Japanese business sentiment worsened for the first time in two years in the three months to March, a closely watched central bank survey showed on Monday, as rising raw material and labor costs weigh on an otherwise steady economic recovery.

A strong yen and simmering fears of a trade war, triggered by U.S. President Donald Trump’s move to impose tariffs on Chinese goods, could further undermine corporate morale if threats of retaliation escalate, analysts say.

But few analysts expect the economic recovery to falter as business confidence remains at a decade-high level and companies plan to increase capital expenditure.

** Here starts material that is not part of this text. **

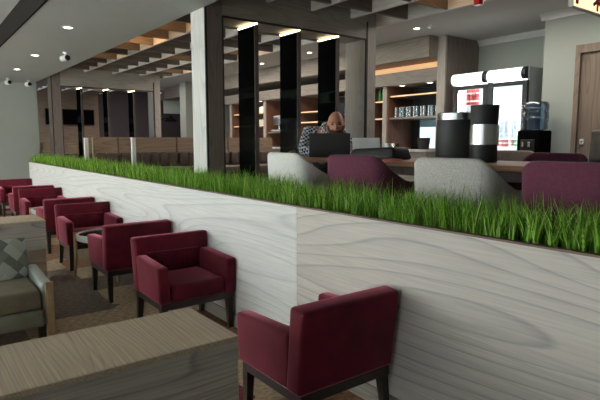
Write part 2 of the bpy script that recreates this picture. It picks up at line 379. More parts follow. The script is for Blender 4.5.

“Yen gains since late January has eroded manufacturers’ sentiment but solid global economic fundamentals helped offset the pain. Overall, you can say that business confidence held firm,” said Yuichiro Nagai, an economist at Barclays Securities.

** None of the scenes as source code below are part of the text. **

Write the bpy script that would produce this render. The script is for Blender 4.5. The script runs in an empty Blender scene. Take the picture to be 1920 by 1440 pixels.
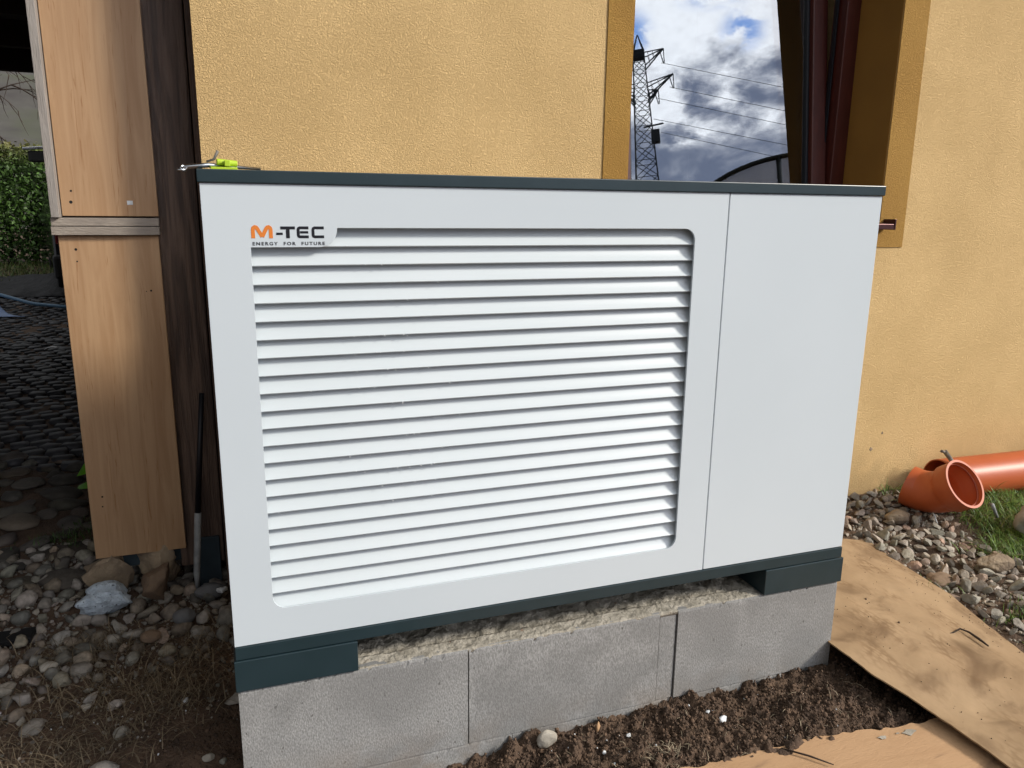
import bpy, bmesh, math, random
import numpy as np
from mathutils import Matrix, Vector
from mathutils.geometry import tessellate_polygon
R = math.radians
sc = bpy.context.scene
col = sc.collection
rng = np.random.default_rng(7)
random.seed(7)

# ------------------------------------------------------------------ camera
cd = bpy.data.cameras.new("camera"); cam = bpy.data.objects.new("camera", cd); col.objects.link(cam)
r0 = Vector((0.94192582, -0.33560851, 0.01194487)); r1 = Vector((-0.06446403, -0.21560487, -0.97435052)); r2 = Vector((0.3295757, 0.91699589, -0.22471847))
M = Matrix((r0, -r1, -r2)).transposed().to_4x4(); M.translation = Vector((0.04300691, -1.37753219, 0.80275497))
cam.matrix_world = M
cd.sensor_width = 36; cd.lens = 36 * 1450 / 1920; cd.clip_start = .02; cd.clip_end = 2000
sc.camera = cam
sc.view_settings.view_transform = 'Standard'; sc.view_settings.look = 'None'
sc.view_settings.exposure = -0.10; sc.view_settings.gamma = 1

# ------------------------------------------------------------------ sun and sky
SUN_AZ, SUN_EL = 56, 31            # degrees to the right of the house-facing normal, elevation
sd = Vector((math.sin(R(SUN_AZ)) * math.cos(R(SUN_EL)), -math.cos(R(SUN_AZ)) * math.cos(R(SUN_EL)), math.sin(R(SUN_EL))))
sl = bpy.data.lights.new("sun", 'SUN'); so = bpy.data.objects.new("sun", sl); col.objects.link(so)
sl.energy = 3.9; sl.angle = R(9); sl.color = (1, .93, .83)
so.rotation_euler = sd.to_track_quat('Z', 'Y').to_euler(); so.location = (6, -4, 8)

def N(nt, typ, **kw):
    n = nt.nodes.new(typ)
    for k, v in kw.items():
        if k.startswith('i_'):
            n.inputs[int(k[2:]) if k[2:].isdigit() else k[2:].replace('_', ' ')].default_value = v
        else: setattr(n, k, v)
    return n
def mathn(nt, op, a, b=None, clamp=False):
    n = nt.nodes.new('ShaderNodeMath'); n.operation = op; n.use_clamp = clamp
    for i, v in enumerate((a, b)):
        if v is None: continue
        if isinstance(v, (int, float)): n.inputs[i].default_value = v
        else: nt.links.new(v, n.inputs[i])
    return n.outputs[0]
def smooth(nt, v, a, b, lo=0., hi=1.):
    n = nt.nodes.new('ShaderNodeMapRange'); n.interpolation_type = 'SMOOTHSTEP'
    n.inputs[1].default_value = a; n.inputs[2].default_value = b; n.inputs[3].default_value = lo; n.inputs[4].default_value = hi
    nt.links.new(v, n.inputs[0]); return n.outputs[0]
def mixc(nt, f, a, b, mode='MIX'):
    n = nt.nodes.new('ShaderNodeMix'); n.data_type = 'RGBA'; n.blend_type = mode
    for s, v in ((n.inputs[0], f), (n.inputs[6], a), (n.inputs[7], b)):
        if isinstance(v, (int, float)): s.default_value = v
        elif isinstance(v, tuple): s.default_value = (*v[:3], 1)
        else: nt.links.new(v, s)
    return n.outputs[2]

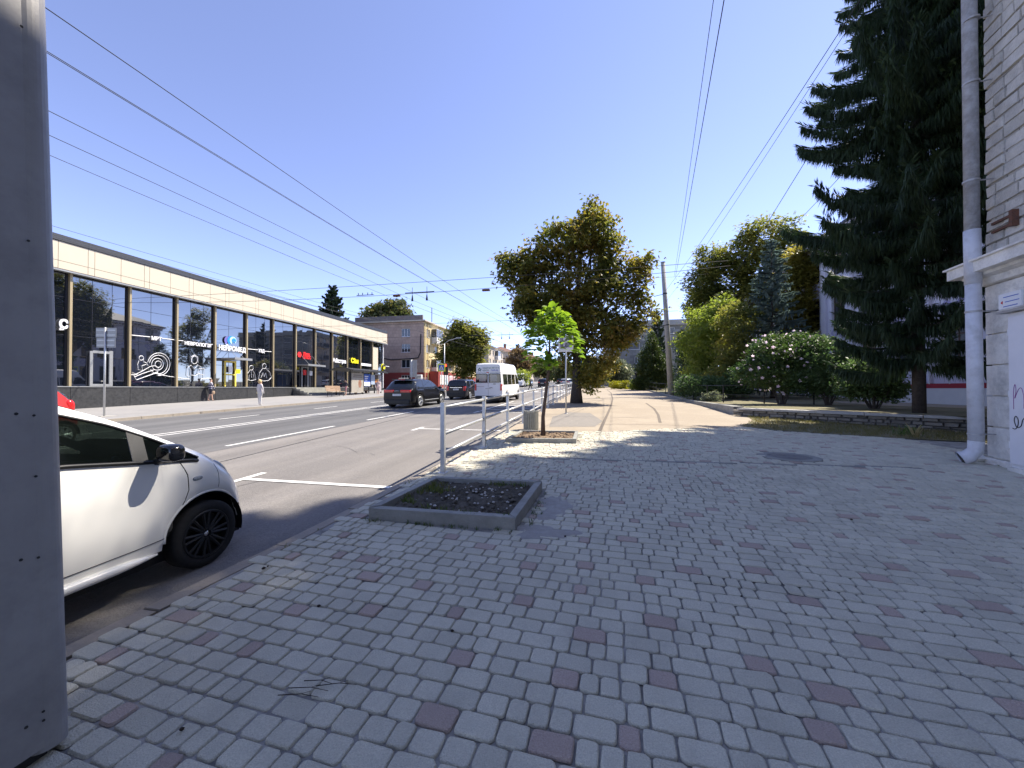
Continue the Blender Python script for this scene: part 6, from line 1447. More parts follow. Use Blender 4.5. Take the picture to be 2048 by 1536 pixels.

“Fears of a global trade war have had a limited impact on business sentiment so far. But depending on development of U.S. trade policy, protectionism could weigh on the outlook.”

An index measuring big manufacturers’ confidence fell by 2 points to plus 24 in March, the Bank of Japan’s quarterly “tankan” survey showed, roughly matching a median market forecast of plus 25.

Non-manufacturers’ sentiment worsened by 2 points to plus 23 against a median forecast of plus 24, deteriorating for the first time in six quarters.

Both big manufacturers and non-manufacturers forecast business conditions to sour three months ahead, the tankan showed, reflecting looming uncertainty over the fallout from Trump’s trade policy and a strong yen.

Big manufacturers expect the dollar to move around 109.66 yen on average during the year that began in April, well above current levels around 106 yen.

This means that if yen gains persist, manufacturers may be forced to slash their optimistic profit forecasts – a worrying sign for Prime Minister Shinzo Abe’s efforts to spur growth with reflationist policies.

Labour shortages also weighed on sentiment, as the economic recovery and a dwindling working-age population push the jobless rate to a near 25-year low.

A tankan index measuring capacity constraints showed that companies saw the job market at its tightest since 1991.

Some firms in the construction, restaurant and hotel industries complained that labor shortages were taking a toll on their businesses, a BOJ official briefing reporters on the data said.

Among manufacturers, basic materials firms such as those selling steel, nonferrous metals and textile goods saw sentiment hurt by rising raw material costs, the official said.

Still, big firms plan to raise their capital spending by 2.3 per cent in the current financial year from April, versus the median estimate for a 0.6 per cent gain, the tankan showed.

Global markets were shaken last month when Trump moved to impose tariffs on Chinese goods and Beijing retaliated, but fears of a full-blown trade war have eased on hopes that negotiations can bring a compromise.

Japanese policymakers fret that a strong yen and trade frictions could deal a heavy blow to the export-reliant economy, which has benefited from solid global demand.

Japan’s economy has grown for eight straight quarters, its longest continuous expansion since the 1980s bubble economy, moving Abe’s revival plan a step closer to vanquishing decades of stagnation.

But slow wage growth and companies’ reluctance to raise prices have kept inflation well below the Bank of Japan’s elusive 2 per cent target.

The tankan’s sentiment indexes are derived by subtracting the number of respondents who say conditions are poor from those who say they are good. A positive reading means optimists outnumber pessimists.